- _EXERCISE DETAILS_
Take the data that follows and retype it word for word.
::::::
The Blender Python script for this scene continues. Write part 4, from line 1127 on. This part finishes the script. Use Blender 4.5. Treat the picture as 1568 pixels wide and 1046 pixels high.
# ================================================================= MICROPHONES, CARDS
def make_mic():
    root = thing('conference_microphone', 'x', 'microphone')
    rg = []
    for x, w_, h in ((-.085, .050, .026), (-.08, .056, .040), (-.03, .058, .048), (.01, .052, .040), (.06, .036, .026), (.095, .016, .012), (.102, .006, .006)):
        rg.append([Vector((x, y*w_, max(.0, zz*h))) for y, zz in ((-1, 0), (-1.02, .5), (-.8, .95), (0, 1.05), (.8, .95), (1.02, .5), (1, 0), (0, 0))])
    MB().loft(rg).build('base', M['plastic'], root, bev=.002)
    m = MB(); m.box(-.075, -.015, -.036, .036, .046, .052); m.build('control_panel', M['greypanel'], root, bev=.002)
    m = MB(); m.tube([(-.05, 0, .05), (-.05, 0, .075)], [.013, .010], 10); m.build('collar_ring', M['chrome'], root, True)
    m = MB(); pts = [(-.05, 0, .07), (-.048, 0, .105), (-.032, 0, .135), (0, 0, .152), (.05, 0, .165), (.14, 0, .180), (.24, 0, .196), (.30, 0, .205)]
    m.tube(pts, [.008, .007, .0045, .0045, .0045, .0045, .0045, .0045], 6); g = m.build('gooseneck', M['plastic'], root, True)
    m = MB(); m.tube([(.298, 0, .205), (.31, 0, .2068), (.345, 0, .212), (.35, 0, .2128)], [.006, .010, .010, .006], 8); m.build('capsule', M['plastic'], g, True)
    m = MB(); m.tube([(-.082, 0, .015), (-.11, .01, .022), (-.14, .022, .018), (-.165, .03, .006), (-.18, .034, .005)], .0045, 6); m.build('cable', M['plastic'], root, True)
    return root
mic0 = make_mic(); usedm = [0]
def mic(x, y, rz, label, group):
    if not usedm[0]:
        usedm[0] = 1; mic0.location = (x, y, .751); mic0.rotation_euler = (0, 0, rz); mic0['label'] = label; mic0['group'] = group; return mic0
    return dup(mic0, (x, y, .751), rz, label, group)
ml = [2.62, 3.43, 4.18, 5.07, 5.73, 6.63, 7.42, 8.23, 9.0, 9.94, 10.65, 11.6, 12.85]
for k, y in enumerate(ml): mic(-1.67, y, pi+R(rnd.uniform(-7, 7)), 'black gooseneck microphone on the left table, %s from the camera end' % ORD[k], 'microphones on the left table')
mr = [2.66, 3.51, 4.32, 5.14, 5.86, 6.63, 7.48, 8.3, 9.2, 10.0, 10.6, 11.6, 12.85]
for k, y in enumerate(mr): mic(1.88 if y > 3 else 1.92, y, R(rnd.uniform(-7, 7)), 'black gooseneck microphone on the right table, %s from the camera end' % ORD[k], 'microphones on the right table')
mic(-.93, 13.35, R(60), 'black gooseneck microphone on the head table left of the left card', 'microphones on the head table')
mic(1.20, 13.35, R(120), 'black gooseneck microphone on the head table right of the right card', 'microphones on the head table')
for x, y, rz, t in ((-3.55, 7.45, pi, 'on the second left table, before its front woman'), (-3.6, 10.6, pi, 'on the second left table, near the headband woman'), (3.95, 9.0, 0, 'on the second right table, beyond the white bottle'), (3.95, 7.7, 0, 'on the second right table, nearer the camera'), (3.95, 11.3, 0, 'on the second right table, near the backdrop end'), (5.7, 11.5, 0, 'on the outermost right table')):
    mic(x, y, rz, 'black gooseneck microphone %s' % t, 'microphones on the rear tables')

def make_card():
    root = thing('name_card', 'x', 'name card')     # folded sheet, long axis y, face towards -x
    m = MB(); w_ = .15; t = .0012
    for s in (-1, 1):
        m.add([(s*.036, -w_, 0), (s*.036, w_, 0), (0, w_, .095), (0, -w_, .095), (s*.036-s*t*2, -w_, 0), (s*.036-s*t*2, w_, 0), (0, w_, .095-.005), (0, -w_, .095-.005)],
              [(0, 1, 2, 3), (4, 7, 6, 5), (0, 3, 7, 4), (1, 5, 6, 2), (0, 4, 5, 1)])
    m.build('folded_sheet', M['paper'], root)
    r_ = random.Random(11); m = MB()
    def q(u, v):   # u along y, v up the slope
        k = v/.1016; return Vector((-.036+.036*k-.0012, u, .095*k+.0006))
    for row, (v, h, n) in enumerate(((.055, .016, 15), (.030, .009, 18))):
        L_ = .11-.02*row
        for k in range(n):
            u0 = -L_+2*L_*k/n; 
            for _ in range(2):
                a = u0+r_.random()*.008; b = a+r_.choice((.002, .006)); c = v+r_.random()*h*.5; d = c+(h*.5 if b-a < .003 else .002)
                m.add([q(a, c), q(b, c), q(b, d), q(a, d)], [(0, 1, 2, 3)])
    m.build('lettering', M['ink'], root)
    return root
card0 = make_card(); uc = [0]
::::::
- _THE RESPONSE_
The Blender Python script for this scene continues. Write part 4, from line 1127 on. This part finishes the script. Use Blender 4.5. Treat the picture as 1568 pixels wide and 1046 pixels high.
# ================================================================= MICROPHONES, CARDS
def make_mic():
    root = thing('conference_microphone', 'x', 'microphone')
    rg = []
    for x, w_, h in ((-.085, .050, .026), (-.08, .056, .040), (-.03, .058, .048), (.01, .052, .040), (.06, .036, .026), (.095, .016, .012), (.102, .006, .006)):
        rg.append([Vector((x, y*w_, max(.0, zz*h))) for y, zz in ((-1, 0), (-1.02, .5), (-.8, .95), (0, 1.05), (.8, .95), (1.02, .5), (1, 0), (0, 0))])
    MB().loft(rg).build('base', M['plastic'], root, bev=.002)
    m = MB(); m.box(-.075, -.015, -.036, .036, .046, .052); m.build('control_panel', M['greypanel'], root, bev=.002)
    m = MB(); m.tube([(-.05, 0, .05), (-.05, 0, .075)], [.013, .010], 10); m.build('collar_ring', M['chrome'], root, True)
    m = MB(); pts = [(-.05, 0, .07), (-.048, 0, .105), (-.032, 0, .135), (0, 0, .152), (.05, 0, .165), (.14, 0, .180), (.24, 0, .196), (.30, 0, .205)]
    m.tube(pts, [.008, .007, .0045, .0045, .0045, .0045, .0045, .0045], 6); g = m.build('gooseneck', M['plastic'], root, True)
    m = MB(); m.tube([(.298, 0, .205), (.31, 0, .2068), (.345, 0, .212), (.35, 0, .2128)], [.006, .010, .010, .006], 8); m.build('capsule', M['plastic'], g, True)
    m = MB(); m.tube([(-.082, 0, .015), (-.11, .01, .022), (-.14, .022, .018), (-.165, .03, .006), (-.18, .034, .005)], .0045, 6); m.build('cable', M['plastic'], root, True)
    return root
mic0 = make_mic(); usedm = [0]
def mic(x, y, rz, label, group):
    if not usedm[0]:
        usedm[0] = 1; mic0.location = (x, y, .751); mic0.rotation_euler = (0, 0, rz); mic0['label'] = label; mic0['group'] = group; return mic0
    return dup(mic0, (x, y, .751), rz, label, group)
ml = [2.62, 3.43, 4.18, 5.07, 5.73, 6.63, 7.42, 8.23, 9.0, 9.94, 10.65, 11.6, 12.85]
for k, y in enumerate(ml): mic(-1.67, y, pi+R(rnd.uniform(-7, 7)), 'black gooseneck microphone on the left table, %s from the camera end' % ORD[k], 'microphones on the left table')
mr = [2.66, 3.51, 4.32, 5.14, 5.86, 6.63, 7.48, 8.3, 9.2, 10.0, 10.6, 11.6, 12.85]
for k, y in enumerate(mr): mic(1.88 if y > 3 else 1.92, y, R(rnd.uniform(-7, 7)), 'black gooseneck microphone on the right table, %s from the camera end' % ORD[k], 'microphones on the right table')
mic(-.93, 13.35, R(60), 'black gooseneck microphone on the head table left of the left card', 'microphones on the head table')
mic(1.20, 13.35, R(120), 'black gooseneck microphone on the head table right of the right card', 'microphones on the head table')
for x, y, rz, t in ((-3.55, 7.45, pi, 'on the second left table, before its front woman'), (-3.6, 10.6, pi, 'on the second left table, near the headband woman'), (3.95, 9.0, 0, 'on the second right table, beyond the white bottle'), (3.95, 7.7, 0, 'on the second right table, nearer the camera'), (3.95, 11.3, 0, 'on the second right table, near the backdrop end'), (5.7, 11.5, 0, 'on the outermost right table')):
    mic(x, y, rz, 'black gooseneck microphone %s' % t, 'microphones on the rear tables')

def make_card():
    root = thing('name_card', 'x', 'name card')     # folded sheet, long axis y, face towards -x
    m = MB(); w_ = .15; t = .0012
    for s in (-1, 1):
        m.add([(s*.036, -w_, 0), (s*.036, w_, 0), (0, w_, .095), (0, -w_, .095), (s*.036-s*t*2, -w_, 0), (s*.036-s*t*2, w_, 0), (0, w_, .095-.005), (0, -w_, .095-.005)],
              [(0, 1, 2, 3), (4, 7, 6, 5), (0, 3, 7, 4), (1, 5, 6, 2), (0, 4, 5, 1)])
    m.build('folded_sheet', M['paper'], root)
    r_ = random.Random(11); m = MB()
    def q(u, v):   # u along y, v up the slope
        k = v/.1016; return Vector((-.036+.036*k-.0012, u, .095*k+.0006))
    for row, (v, h, n) in enumerate(((.055, .016, 15), (.030, .009, 18))):
        L_ = .11-.02*row
        for k in range(n):
            u0 = -L_+2*L_*k/n; 
            for _ in range(2):
                a = u0+r_.random()*.008; b = a+r_.choice((.002, .006)); c = v+r_.random()*h*.5; d = c+(h*.5 if b-a < .003 else .002)
                m.add([q(a, c), q(b, c), q(b, d), q(a, d)], [(0, 1, 2, 3)])
    m.build('lettering', M['ink'], root)
    return root
card0 = make_card(); uc = [0]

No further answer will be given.